SET EXERCISE: Return, unaltered, every line from the beginning of the material below up to and including the one with "import openvdb".
/---
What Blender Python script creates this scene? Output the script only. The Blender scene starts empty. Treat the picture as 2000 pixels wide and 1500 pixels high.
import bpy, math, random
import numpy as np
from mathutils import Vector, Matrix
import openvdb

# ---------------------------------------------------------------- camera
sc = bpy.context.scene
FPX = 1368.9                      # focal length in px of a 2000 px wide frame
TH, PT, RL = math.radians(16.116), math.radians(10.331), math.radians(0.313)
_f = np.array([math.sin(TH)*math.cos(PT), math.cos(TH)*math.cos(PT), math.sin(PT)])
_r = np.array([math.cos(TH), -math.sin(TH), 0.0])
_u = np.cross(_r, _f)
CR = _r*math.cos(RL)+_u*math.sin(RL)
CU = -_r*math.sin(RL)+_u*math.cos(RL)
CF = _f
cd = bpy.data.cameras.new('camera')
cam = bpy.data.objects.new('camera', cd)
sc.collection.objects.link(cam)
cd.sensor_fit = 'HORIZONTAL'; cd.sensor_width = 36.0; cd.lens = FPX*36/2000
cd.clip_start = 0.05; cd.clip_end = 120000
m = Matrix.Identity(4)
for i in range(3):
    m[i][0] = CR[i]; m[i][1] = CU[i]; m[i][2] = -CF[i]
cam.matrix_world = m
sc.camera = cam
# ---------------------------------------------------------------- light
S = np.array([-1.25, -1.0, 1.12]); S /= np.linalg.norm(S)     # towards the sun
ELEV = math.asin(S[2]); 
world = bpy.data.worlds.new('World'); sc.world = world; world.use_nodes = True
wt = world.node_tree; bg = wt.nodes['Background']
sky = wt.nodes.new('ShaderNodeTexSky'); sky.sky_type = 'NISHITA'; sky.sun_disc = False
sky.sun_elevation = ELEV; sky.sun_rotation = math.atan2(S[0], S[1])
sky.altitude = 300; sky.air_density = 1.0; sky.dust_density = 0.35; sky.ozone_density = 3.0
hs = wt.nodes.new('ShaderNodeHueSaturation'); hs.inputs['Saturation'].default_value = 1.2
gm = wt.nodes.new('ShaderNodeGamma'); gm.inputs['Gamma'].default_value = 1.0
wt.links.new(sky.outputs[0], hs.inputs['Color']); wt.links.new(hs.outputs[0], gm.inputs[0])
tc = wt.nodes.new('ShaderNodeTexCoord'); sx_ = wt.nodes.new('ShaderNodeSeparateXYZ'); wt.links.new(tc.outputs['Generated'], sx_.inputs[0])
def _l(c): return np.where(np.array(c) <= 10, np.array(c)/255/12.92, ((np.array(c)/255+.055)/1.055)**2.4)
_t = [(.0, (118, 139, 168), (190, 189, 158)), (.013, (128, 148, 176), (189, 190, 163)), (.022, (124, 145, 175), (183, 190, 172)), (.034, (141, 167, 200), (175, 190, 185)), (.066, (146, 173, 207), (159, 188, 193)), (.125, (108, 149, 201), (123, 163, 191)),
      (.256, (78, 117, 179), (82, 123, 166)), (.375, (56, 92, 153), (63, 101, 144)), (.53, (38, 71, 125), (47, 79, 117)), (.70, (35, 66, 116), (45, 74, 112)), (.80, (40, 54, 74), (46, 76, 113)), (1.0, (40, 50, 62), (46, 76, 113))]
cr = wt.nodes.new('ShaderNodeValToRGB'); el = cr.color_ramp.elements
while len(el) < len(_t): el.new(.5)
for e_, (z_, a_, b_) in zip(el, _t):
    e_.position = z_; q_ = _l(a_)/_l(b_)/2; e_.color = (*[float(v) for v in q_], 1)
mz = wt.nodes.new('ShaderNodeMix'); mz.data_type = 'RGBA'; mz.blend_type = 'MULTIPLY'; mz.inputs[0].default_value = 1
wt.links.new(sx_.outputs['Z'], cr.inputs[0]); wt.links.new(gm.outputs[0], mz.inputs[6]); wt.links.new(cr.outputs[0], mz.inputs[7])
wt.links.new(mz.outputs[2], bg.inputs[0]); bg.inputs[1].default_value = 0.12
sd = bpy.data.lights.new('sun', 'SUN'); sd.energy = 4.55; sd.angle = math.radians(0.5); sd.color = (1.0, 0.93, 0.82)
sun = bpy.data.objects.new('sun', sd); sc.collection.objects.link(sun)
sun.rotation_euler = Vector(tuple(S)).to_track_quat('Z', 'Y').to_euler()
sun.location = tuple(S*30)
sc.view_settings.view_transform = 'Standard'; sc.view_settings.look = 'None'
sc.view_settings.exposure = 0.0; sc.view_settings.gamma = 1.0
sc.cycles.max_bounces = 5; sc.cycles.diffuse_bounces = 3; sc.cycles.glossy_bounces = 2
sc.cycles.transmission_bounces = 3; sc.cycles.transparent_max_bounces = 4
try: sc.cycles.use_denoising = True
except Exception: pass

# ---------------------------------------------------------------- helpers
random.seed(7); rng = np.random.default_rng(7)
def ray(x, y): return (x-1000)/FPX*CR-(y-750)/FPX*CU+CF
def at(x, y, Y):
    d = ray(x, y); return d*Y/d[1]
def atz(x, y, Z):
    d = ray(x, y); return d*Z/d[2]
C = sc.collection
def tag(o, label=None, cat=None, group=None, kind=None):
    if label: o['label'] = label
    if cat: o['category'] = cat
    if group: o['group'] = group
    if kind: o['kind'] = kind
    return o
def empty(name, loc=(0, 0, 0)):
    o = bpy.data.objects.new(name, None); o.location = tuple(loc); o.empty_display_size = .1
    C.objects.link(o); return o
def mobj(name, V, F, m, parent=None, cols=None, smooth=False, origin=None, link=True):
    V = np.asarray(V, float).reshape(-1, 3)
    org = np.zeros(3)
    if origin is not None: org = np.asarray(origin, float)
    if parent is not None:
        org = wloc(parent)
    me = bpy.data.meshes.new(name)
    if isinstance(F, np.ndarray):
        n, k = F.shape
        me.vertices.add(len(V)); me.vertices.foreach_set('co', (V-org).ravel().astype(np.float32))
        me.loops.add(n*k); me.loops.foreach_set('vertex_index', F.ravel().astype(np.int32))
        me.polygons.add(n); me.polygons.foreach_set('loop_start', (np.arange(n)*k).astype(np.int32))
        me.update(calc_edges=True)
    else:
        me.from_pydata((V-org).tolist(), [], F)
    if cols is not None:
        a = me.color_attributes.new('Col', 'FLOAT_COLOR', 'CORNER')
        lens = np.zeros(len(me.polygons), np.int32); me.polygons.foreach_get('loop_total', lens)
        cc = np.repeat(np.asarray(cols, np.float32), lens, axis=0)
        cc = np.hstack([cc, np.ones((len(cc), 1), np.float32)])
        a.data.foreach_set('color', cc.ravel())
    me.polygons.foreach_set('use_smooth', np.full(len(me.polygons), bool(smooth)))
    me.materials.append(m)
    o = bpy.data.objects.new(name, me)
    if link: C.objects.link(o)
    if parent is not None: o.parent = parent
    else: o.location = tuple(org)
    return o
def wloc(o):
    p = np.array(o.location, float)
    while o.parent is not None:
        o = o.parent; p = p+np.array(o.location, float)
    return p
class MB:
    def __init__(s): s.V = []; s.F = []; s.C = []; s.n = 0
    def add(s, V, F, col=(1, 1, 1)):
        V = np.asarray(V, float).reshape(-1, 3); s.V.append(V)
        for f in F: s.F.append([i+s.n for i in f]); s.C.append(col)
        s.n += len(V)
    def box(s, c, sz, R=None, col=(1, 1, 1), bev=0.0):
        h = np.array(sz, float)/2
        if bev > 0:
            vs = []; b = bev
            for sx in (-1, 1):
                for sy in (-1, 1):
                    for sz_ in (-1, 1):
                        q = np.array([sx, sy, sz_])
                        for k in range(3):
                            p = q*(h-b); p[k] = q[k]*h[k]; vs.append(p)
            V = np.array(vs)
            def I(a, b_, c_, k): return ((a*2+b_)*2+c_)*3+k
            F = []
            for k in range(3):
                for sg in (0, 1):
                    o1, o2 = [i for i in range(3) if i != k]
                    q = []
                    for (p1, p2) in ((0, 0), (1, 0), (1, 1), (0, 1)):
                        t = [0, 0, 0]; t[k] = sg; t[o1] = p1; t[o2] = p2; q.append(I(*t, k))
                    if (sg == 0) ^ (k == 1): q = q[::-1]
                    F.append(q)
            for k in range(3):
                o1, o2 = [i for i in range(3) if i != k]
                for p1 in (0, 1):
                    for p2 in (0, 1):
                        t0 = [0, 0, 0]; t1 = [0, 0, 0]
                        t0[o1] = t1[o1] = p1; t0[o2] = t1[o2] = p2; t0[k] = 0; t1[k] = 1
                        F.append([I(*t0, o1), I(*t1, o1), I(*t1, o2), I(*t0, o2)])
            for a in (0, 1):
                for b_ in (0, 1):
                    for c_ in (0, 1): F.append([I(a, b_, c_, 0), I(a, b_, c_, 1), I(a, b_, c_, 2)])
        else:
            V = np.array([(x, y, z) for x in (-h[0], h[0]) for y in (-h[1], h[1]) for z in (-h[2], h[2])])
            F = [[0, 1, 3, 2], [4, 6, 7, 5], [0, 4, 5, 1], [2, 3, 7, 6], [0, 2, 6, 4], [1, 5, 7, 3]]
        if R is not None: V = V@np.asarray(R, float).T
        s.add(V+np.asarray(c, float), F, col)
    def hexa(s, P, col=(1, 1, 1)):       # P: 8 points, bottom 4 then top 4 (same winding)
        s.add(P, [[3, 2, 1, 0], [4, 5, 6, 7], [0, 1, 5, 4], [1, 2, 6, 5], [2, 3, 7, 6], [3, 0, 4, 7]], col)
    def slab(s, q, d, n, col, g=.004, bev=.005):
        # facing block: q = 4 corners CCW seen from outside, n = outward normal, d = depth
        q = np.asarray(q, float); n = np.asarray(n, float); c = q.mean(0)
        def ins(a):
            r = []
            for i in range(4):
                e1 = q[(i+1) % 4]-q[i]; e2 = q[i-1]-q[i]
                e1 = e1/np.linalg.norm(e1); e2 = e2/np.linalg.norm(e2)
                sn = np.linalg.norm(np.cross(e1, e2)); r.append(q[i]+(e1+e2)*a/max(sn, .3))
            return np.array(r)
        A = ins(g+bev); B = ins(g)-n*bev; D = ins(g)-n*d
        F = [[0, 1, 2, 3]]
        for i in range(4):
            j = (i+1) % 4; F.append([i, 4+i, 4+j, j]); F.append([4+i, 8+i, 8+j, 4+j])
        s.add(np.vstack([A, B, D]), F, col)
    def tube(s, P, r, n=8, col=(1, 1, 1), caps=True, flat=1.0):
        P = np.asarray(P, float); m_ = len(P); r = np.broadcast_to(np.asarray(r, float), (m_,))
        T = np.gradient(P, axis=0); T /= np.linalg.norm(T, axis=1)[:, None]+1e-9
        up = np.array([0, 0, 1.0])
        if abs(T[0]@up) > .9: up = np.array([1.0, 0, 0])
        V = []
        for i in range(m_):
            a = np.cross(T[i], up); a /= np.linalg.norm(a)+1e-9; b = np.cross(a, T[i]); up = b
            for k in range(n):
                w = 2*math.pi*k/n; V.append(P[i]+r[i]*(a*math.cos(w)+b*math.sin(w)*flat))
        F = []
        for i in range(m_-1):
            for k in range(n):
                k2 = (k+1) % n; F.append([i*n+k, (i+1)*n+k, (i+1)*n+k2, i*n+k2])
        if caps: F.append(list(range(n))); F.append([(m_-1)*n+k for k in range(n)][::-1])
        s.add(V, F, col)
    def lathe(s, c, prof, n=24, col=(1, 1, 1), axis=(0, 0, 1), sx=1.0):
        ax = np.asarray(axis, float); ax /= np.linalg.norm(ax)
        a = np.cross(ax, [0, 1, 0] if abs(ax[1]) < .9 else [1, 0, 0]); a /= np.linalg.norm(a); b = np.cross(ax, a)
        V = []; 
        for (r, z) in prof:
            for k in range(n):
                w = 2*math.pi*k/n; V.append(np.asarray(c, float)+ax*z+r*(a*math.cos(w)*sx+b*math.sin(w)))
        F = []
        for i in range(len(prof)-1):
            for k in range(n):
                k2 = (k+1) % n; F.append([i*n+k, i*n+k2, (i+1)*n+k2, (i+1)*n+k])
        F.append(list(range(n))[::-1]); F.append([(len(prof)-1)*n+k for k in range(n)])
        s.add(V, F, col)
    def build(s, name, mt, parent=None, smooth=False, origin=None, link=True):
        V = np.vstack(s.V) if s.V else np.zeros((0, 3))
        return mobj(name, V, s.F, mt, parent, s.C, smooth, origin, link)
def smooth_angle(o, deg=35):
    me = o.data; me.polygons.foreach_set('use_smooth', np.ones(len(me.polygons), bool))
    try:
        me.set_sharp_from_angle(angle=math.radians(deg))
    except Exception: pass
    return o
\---
TASK SOLUTION:
What Blender Python script creates this scene? Output the script only. The Blender scene starts empty. Treat the picture as 2000 pixels wide and 1500 pixels high.
import bpy, math, random
import numpy as np
from mathutils import Vector, Matrix
import openvdb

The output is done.